Jesus, despe-se de sua condição de mestre, de aparente homem livre, e assume a condição de um escravo, lavando os pés dos discípulos. Este é o sentido do v.1, “tendo amados os seus que estavam no mundo, amou-os até o fim”. O gesto de lavar os pés é, portanto, sinal profético da forma que sua vida assumiu, e assumirá na entrega no alto da cruz. Ele é uma antecipação da doação de si, em amor fiel. Este gesto ilustra o sentido do verbo agapáo (gr. ἀγαπάω), Amor.
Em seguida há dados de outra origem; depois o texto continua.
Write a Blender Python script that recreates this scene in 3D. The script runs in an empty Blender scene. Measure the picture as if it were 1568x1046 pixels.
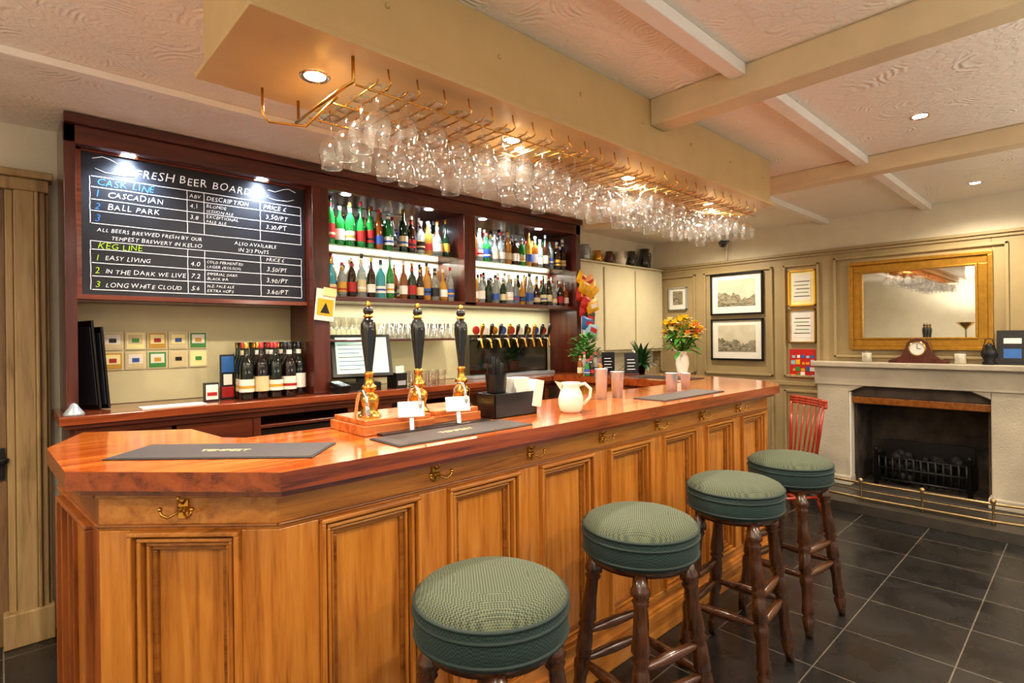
import bpy, math, random
from mathutils import Vector, Matrix
random.seed(7)
S=bpy.context.scene
S.view_settings.view_transform='Standard'
S.view_settings.exposure=0.08
# ---------------------------------------------------------------- materials
def lin(h):
    h=h.lstrip('#'); c=[int(h[i:i+2],16)/255 for i in (0,2,4)]
    return tuple([(x/12.92 if x<=.04045 else ((x+.055)/1.055)**2.4) for x in c]+[1.0])
def newmat(name):
    m=bpy.data.materials.new(name); m.use_nodes=True
    nt=m.node_tree; b=nt.nodes['Principled BSDF']; return m,nt,b
def coords(nt,scale=(1,1,1)):
    tc=nt.nodes.new('ShaderNodeTexCoord'); mp=nt.nodes.new('ShaderNodeMapping')
    mp.inputs['Scale'].default_value=scale
    nt.links.new(tc.outputs['Object'],mp.inputs['Vector']); return mp.outputs['Vector']
def noise(nt,vec,scale,detail=4,dist=0.0):
    n=nt.nodes.new('ShaderNodeTexNoise'); n.inputs['Scale'].default_value=scale
    n.inputs['Detail'].default_value=detail; n.inputs['Distortion'].default_value=dist
    nt.links.new(vec,n.inputs['Vector']); return n.outputs['Fac']
def ramp(nt,fac,stops):
    r=nt.nodes.new('ShaderNodeValToRGB'); e=r.color_ramp.elements
    e[0].position=stops[0][0]; e[0].color=stops[0][1]; e[1].position=stops[-1][0]; e[1].color=stops[-1][1]
    for p,c in stops[1:-1]:
        x=e.new(p); x.color=c
    nt.links.new(fac,r.inputs['Fac']); return r.outputs['Color']
def bump(nt,b,h,strength=.2,dist=.01):
    bn=nt.nodes.new('ShaderNodeBump'); bn.inputs['Strength'].default_value=strength; bn.inputs['Distance'].default_value=dist
    nt.links.new(h,bn.inputs['Height']); nt.links.new(bn.outputs['Normal'],b.inputs['Normal'])
def pbr(name,col,rough=.5,metal=0,var=.12,nscale=8,bmp=0,bscale=60,emis=None,estr=0,coat=0,trans=0):
    m,nt,b=newmat(name); c=lin(col) if isinstance(col,str) else col
    v=coords(nt); f=noise(nt,v,nscale,3)
    lo=tuple([x*(1-var) for x in c[:3]]+[1]); hi=tuple([min(1,x*(1+var)) for x in c[:3]]+[1])
    nt.links.new(ramp(nt,f,[(.3,lo),(.7,hi)]),b.inputs['Base Color'])
    b.inputs['Roughness'].default_value=rough; b.inputs['Metallic'].default_value=metal
    b.inputs['Coat Weight'].default_value=coat; b.inputs['Coat Roughness'].default_value=.08
    b.inputs['Transmission Weight'].default_value=trans
    if bmp: bump(nt,b,noise(nt,v,bscale,4),bmp)
    if emis: b.inputs['Emission Color'].default_value=lin(emis); b.inputs['Emission Strength'].default_value=estr
    return m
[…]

O Amor de Jesus é qualitativamente mais profudo; é a capacidade da doação de si; é um amor sacrifical, e, portanto, oblatívo. Mas, acima de tudo, operativo. É um amor capaz de esvaziar-se para que o outro encontre vida e seja pleno. É isso que os discípulos precisam aprender, assimilar.

Chega a vez de Pedro. Consciente da conotação humilhante daquele gesto, ele protesta: “Senhor, tu me lavas os pés?”(v.6). Para si e seus companheiros, aquela atitude era inconcebível. E, de fato, o é para aqueles que ainda não conheceram em profundidade o mistério do Filho de Deus. Por isso, Jesus afirma que, por hora, eles não sabem o  seu significado (isto só acontecerá à luz da Ressurreição). Mas, para aqueles que pensam em termos de hierarquia, o mundo vira de pernas para o ar quando o superior se torna inferior!
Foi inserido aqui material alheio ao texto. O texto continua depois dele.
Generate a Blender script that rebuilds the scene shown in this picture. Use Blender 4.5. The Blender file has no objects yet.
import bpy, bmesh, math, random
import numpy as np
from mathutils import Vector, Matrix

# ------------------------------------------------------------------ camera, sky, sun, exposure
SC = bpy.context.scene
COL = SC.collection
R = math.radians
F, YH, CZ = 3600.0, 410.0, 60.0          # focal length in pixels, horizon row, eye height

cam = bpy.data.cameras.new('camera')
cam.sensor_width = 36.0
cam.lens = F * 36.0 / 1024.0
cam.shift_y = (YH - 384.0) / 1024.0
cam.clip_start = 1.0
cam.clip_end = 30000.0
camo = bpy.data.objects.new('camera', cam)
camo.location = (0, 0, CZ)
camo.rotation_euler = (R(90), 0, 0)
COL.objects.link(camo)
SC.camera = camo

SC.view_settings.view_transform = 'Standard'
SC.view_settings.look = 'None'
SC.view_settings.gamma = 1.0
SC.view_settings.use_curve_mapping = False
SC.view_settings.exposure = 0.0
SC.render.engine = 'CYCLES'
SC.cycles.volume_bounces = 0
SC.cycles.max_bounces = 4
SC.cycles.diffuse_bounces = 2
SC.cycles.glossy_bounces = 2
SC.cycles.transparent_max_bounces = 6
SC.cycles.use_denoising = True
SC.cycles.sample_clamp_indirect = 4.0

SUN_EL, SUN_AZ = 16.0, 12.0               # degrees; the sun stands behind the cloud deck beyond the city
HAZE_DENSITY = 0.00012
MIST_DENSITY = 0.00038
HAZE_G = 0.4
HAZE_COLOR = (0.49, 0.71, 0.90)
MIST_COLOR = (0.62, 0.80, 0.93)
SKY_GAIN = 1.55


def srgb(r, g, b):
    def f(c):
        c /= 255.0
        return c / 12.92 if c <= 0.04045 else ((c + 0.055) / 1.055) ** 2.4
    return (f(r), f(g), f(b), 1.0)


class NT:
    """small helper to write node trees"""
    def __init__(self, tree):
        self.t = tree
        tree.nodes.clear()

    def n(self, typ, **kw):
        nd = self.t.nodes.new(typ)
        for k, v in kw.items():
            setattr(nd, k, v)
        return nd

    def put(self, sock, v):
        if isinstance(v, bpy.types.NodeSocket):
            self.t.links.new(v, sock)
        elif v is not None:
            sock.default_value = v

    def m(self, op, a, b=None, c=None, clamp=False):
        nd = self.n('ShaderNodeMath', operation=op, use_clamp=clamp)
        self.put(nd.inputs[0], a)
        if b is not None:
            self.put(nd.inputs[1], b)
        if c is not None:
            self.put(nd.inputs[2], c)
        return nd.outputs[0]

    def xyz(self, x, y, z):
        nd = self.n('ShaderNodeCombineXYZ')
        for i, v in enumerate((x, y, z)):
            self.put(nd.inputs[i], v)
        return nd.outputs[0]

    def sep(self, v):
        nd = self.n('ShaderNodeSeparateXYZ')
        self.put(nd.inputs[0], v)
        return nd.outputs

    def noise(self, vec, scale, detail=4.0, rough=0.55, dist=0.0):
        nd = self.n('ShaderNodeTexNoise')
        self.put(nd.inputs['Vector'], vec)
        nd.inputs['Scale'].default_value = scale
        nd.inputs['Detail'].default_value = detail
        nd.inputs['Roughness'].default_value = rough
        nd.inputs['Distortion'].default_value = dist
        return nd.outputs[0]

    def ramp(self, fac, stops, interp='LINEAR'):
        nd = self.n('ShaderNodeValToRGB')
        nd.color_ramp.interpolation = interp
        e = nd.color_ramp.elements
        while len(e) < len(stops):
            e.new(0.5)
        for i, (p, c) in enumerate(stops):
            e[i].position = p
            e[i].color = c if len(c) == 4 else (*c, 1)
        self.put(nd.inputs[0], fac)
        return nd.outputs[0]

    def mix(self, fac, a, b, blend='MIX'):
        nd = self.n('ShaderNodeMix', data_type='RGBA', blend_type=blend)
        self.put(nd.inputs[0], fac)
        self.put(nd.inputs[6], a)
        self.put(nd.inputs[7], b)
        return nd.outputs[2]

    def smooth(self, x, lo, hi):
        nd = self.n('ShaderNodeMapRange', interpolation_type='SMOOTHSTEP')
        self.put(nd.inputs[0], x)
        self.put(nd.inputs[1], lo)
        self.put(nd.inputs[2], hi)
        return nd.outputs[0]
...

“Tu não me lavarás os pés, nunca!” (v.8), declara o discípulo. O que Pedro não quer aceitar e, demora a assimilar, é que a originalidade do gesto de Jesus reside na inversão de que o mestre se faça servo; que o senhor se torne escravo. Impensável que um mestre, um rabino, um líder fizesse algo assim. Ainda pensa que é ele que deve levar o mundo nas mãos. Que tem que fazer tudo sozinho. Que é ele que tem que ser forte. Contudo, Jesus inverte as lógicas. Ele não veio para ser servido, mas para servir. Ele não veio para ser senhor da vida dos outros, mas para fazer-se servo de todos. Ele não veio impor sua lei, mas para doar a sua vida.

O Senhor responde, dizendo “que não terá parte com ele, caso não deixe lavar os pés” (v.8b). Em termos joaninos, “não ter parte” significaria não participar da plenitude e inteireza de Sua vida. Por outro lado, “ter parte” significaria ter em si a vida de Jesus e torná-la vivida de novo, através da existência do discípulo e da comunidade. Não é possível comungar da vida do Filho, sem aceitar sua lógica do serviço radical. Se Pedro (e qualquer outro discípulo) não aceitar o gesto de Jesus, não participará da Sua obra messiânica. Não contemplará a Sua glória. Ele está a mostrar que é necessário ser primeiro lavado por Ele, para poder lavar os pés dos outros.

O Jesus joanino, depois da incompreensão demonstrada por Pedro, volta à mesa, retoma sua condição de mestre e explica-lhes, então, o gesto. De fato, os discípulos reconhecem-no como Mestre e Senhor. Mas se Ele, nesta condição lhes lava os pés, devem também eles fazer a mesma coisa: lavar os pés uns dos outros, tornando-se escravos uns dos outros pelo amor fraterno. Aqui se encontra, pois, o nexo entre eucaristia e lava pés. O gesto profético que realiza Jesus é colocado durante a ceia pelo evangelista João. Isso é muito significativo. Mesmo não narrando as palavras sobre o pão e sobre o cálice, como fazem os sinóticos, o Quarto Evangelho se insere nesta lógica. A ceia, contém os gestos de comer do pão e beber do cálice. Jesus interpreta e identifica o sentido de sua vida e missão à semelhança do que acontece com o pão e o vinho: da mesma forma que o pão é partido, espedaçado, aniquilado, ao ser comido, e a uva, pisoteada aniquilada para produzir o vinho, sua carne (simbolizada pelo pão) e sua vida existencialmente histórica (vinho) terão o mesmo sentido. É, precisamente, neste contexto, que o gesto do lavar os pés encontra sua mesma força de significado. Por isso, não há “fazei isto em minha memória” sem “dei-vos o exemplo para que façais como eu fiz”. Não é possível comungar da vida do Filho, sem aceitar sua lógica do serviço radical.  Não há Eucaristia sem lava-pés!

 

Pe. João Paulo Góes Sillio.

Paróquia São Judas Tadeu, Avaré/Arquidiocese de Botucatu-SP.